## EXERCISE PROMPT
Skip the pictures. Set down, word for word, the lines from the start of the material up to and including the line with "lathe(bm, [(r, z0".

## INFORMATION PROVIDED
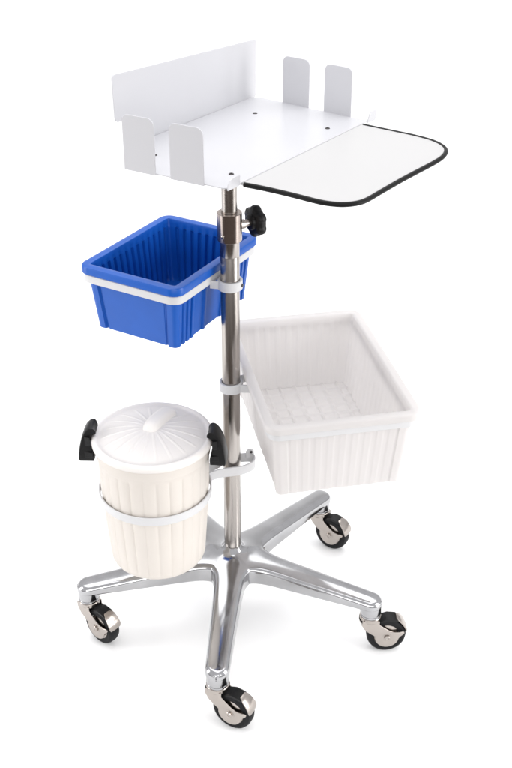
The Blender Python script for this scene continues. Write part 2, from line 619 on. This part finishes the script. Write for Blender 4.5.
# hinge brackets under the shelf
bm = bmesh.new()
prism(bm, round_poly([(0.135, -0.166), (0.178, -0.166), (0.178, 0.214), (0.135, 0.214)], 0.003, 3), 0.003, Matrix.Translation((0, 0, SZ - 0.0078)) @ tray_fr)
link('shelf_hinge', bm, M['holder'], cart)


# --- bin holders: band round the bin + clamp round the pole ----------------------
def place2d(c, ang):
    ca, sa = math.cos(ang), math.sin(ang)
    return lambda x, y: (c[0] + x * ca - y * sa, c[1] + x * sa + y * ca)


def clamp_ring(bm, z0, h, r=0.0195, t=0.0055):
    lathe(bm, [(r, z0 + 0.0008), (r + 0.0008, z0), (r + t - 0.001, z0), (r + t, z0 + 0.001), (r + t, z0 + h - 0.001), (r + t - 0.001, z0 + h), (r + 0.0008, z0 + h), (r, z0 + h - 0.0008), (r, z0 + 0.0008)], 48)


def make_holder(c, ang, w, l, r, z0, h, link_side, zc, hc, label):
    pf = place2d(c, ang)
    bm = bmesh.new()
    pts = [pf(a[0], a[1]) for a in rrect(w, l, r, 6, 8, 6)]
    strip(bm, pts, z0, h, 0.0035, closed=True)
    o = link('bin_band', bm, M['holder'], cart)
    o['label'] = label
    bm = bmesh.new()
    clamp_ring(bm, zc, hc)
    # short web between clamp and band
    inv_x = link_side
    ca, sa = math.cos(ang), math.sin(ang)
    lx = (-c[0]) * ca + (-c[1]) * sa
    ly = -(-c[0]) * sa + (-c[1]) * ca
    sg = 1 if lx > 0 else -1
    if abs(lx) - w / 2 > 0.026:
        for dy in (-0.018, 0.018):
            p0 = pf(lx - sg * 0.016, ly + dy)
            p1 = pf((w / 2 - 0.001) * sg, ly + dy * 1.3)
            strip(bm, [p0, ((p0[0] + p1[0]) / 2, (p0[1] + p1[1]) / 2), p1], zc + 0.0015, hc - 0.003, 0.004)
    k = link('pole_clamp', bm, M['holder'], o)
    return o


make_holder((-0.1217, 0.083), rad(-29.8), 0.231, 0.306, 0.022, 0.8495, 0.0165, 1, 0.838, 0.020, 'white band carrying the blue bin')
make_holder((0.1815, 0.036), rad(11.6), 0.301, 0.454, 0.022, 0.6130, 0.0155, -1, 0.602, 0.021, 'white band carrying the translucent bin')

# screw of the blue bin's clamp
bm = bmesh.new()
A = frame((0.0235, -0.008, 0.848), (0.92, -0.38, 0))
lathe(bm, [(0.0035, 0), (0.0035, 0.0022), (0.0015, 0.0028)], 12, ax=A, cap1=True)
link('clamp_screw', bm, M['dark_hole'], cart)

# pail hoop
PC = (-0.161, -0.087)
bm = bmesh.new()
pts = [(PC[0] + 0.1185 * math.cos(2 * PI * k / 72), PC[1] + 0.1185 * math.sin(2 * PI * k / 72)) for k in range(72)]
strip(bm, pts, 0.399, 0.0195, 0.0035, closed=True)
hoop = link('pail_hoop', bm, M['holder'], cart)
hoop['label'] = 'white hoop carrying the lidded pail'
bm = bmesh.new()
loop = [(-0.052, -0.050), (-0.040, -0.041), (-0.022, -0.032), (0.0, -0.0265), (0.020, -0.0215), (0.038, -0.011), (0.0470, 0.000), (0.0500, 0.013), (0.0470, 0.0240),
        (0.037, 0.0290), (0.020, 0.0275), (0.0, 0.0255), (-0.018, 0.018), (-0.030, 0.004), (-0.050, -0.012), (-0.066, -0.018)]
sm = []
for i in range(len(loop) - 1):
    p0, p1, p2, p3 = [Vector(loop[max(0, min(len(loop) - 1, i + d))]) for d in (-1, 0, 1, 2)]
    for k in range(4):
        t = k / 4
        sm.append(tuple(0.5 * ((2 * p1) + (p2 - p0) * t + (2 * p0 - 5 * p1 + 4 * p2 - p3) * t * t + (3 * p1 - p0 - 3 * p2 + p3) * t ** 3)))
sm.append(loop[-1])
strip(bm, sm, 0.3965, 0.0230, 0.0040)
# upright ear with its screw
prism(bm, round_poly([(-0.010, 0.0), (0.010, 0.0), (0.009, 0.021), (-0.009, 0.021)], [0.001, 0.001, 0.006, 0.006], 5), 0.003,
      Matrix(((0.906, 0, -0.423, 0.040), (0.423, 0, 0.906, 0.0270), (0, 1, 0, 0.410), (0, 0, 0, 1))))
link('pole_clamp', bm, M['holder'], hoop)
bm = bmesh.new()
A = frame((0.042, 0.0265, 0.4245), (0.42, -0.91, 0))
lathe(bm, [(0.0030, 0), (0.0030, 0.0022), (0.0015, 0.0028)], 12, ax=A, cap1=True)
link('clamp_screw', bm, M['dark_hole'], hoop)


# ------------------------------------------------------------------ bins
def smoothstep(a, b, x):
    t = min(max((x - a) / (b - a), 0), 1)
    return t * t * (3 - 2 * t)


def bin_mesh(w, l, r, H, taper, flange, rimh, wall_t, inner_corr, outer_corr, ns, nl, floor_fn=None, foot=None):
    """w,l = outer size at rim; z = 0 bottom .. H top"""
    bm = bmesh.new()
    ow, ol = w - 2 * flange, l - 2 * flange        # wall outer size at top
    rings = []

    def ring(off, z, corr=None, taper_on=True, depth=1.0):
        tz = taper * (1 - z / H) if taper_on else 0
        base = rrect(ow + 2 * off - 2 * tz, ol + 2 * off - 2 * tz, max(r + off - tz * 0.3, 0.004), ns, nl)
        out = []
        for x, y, nx, ny, sid, s in base:
            L = (ol if sid % 2 == 0 else ow)
            d = corr(sid, s, L, z) * depth if (corr and sid < 10) else 0
            out.append(Vector((x + nx * d, y + ny * d, z)))
        return out
    b = 0.004
    # outside from the bottom up
    zs_out = [0.0015, 0.006, 0.03, H * 0.5, H - rimh - 0.012, H - rimh]
    rings.append(ring(-0.004, 0.0, outer_corr))
    for z in zs_out:
        zz = z
        rr = ring(0, zz, outer_corr)
        rings.append(rr)
    f = flange
    rings.append(ring(0.0015, H - rimh, None, False))
    rings.append(ring(f - 0.001, H - rimh, None, False))
    rings.append(ring(f, H - rimh + 0.001, None, False))
    rings.append(ring(f, H - b, None, False))
    rings.append(ring(f - b * 0.3, H - b * 0.3, None, False))
    rings.append(ring(f - b, H, None, False))
    rings.append(ring(-wall_t + 0.0035, H, None, False))
    rings.append(ring(-wall_t + 0.001, H - 0.001, None, False))
    rings.append(ring(-wall_t, H - 0.0035, None, False))
    rings.append(ring(-wall_t, H - rimh * 0.75, None, False))
    # inside down
    rings.append(ring(-wall_t, H - rimh - 0.001, inner_corr, True, 0.3))
    rings.append(ring(-wall_t, H - rimh - 0.004, inner_corr))
    rings.append(ring(-wall_t, H * 0.5, inner_corr))
    rings.append(ring(-wall_t, 0.012, inner_corr))
    rings.append(ring(-wall_t - 0.003, 0.0055, inner_corr))
    R = loft(bm, rings, True)
    if foot:
        for v in R[0] + R[1]:
            v.co.z += foot(v.co.x, v.co.y)
    bm.faces.new(R[0])
    # floor
    fw = ow / 2 - wall_t - taper + 0.001
    fl = ol / 2 - wall_t - taper + 0.001
    if floor_fn:
        nx_, ny_ = 90, 140
        G = [[bm.verts.new((-fw + 2 * fw * i / nx_, -fl + 2 * fl * j / ny_, floor_fn(-fw + 2 * fw * i / nx_, -fl + 2 * fl * j / ny_))) for i in range(nx_ + 1)] for j in range(ny_ + 1)]
        for j in range(ny_):
            for i in range(nx_):
                bm.faces.new((G[j][i], G[j][i + 1], G[j + 1][i + 1], G[j + 1][i]))
    else:
        bm.faces.new(R[-1])
    return bm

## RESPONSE
The Blender Python script for this scene continues. Write part 2, from line 619 on. This part finishes the script. Write for Blender 4.5.
# hinge brackets under the shelf
bm = bmesh.new()
prism(bm, round_poly([(0.135, -0.166), (0.178, -0.166), (0.178, 0.214), (0.135, 0.214)], 0.003, 3), 0.003, Matrix.Translation((0, 0, SZ - 0.0078)) @ tray_fr)
link('shelf_hinge', bm, M['holder'], cart)


# --- bin holders: band round the bin + clamp round the pole ----------------------
def place2d(c, ang):
    ca, sa = math.cos(ang), math.sin(ang)
    return lambda x, y: (c[0] + x * ca - y * sa, c[1] + x * sa + y * ca)


def clamp_ring(bm, z0, h, r=0.0195, t=0.0055):
    lathe(bm, [(r, z0 + 0.0008), (r + 0.0008, z0), (r + t - 0.001, z0), (r + t, z0 + 0.001), (r + t, z0 + h - 0.001), (r + t - 0.001, z0 + h), (r + 0.0008, z0 + h), (r, z0 + h - 0.0008), (r, z0 + 0.0008)], 48)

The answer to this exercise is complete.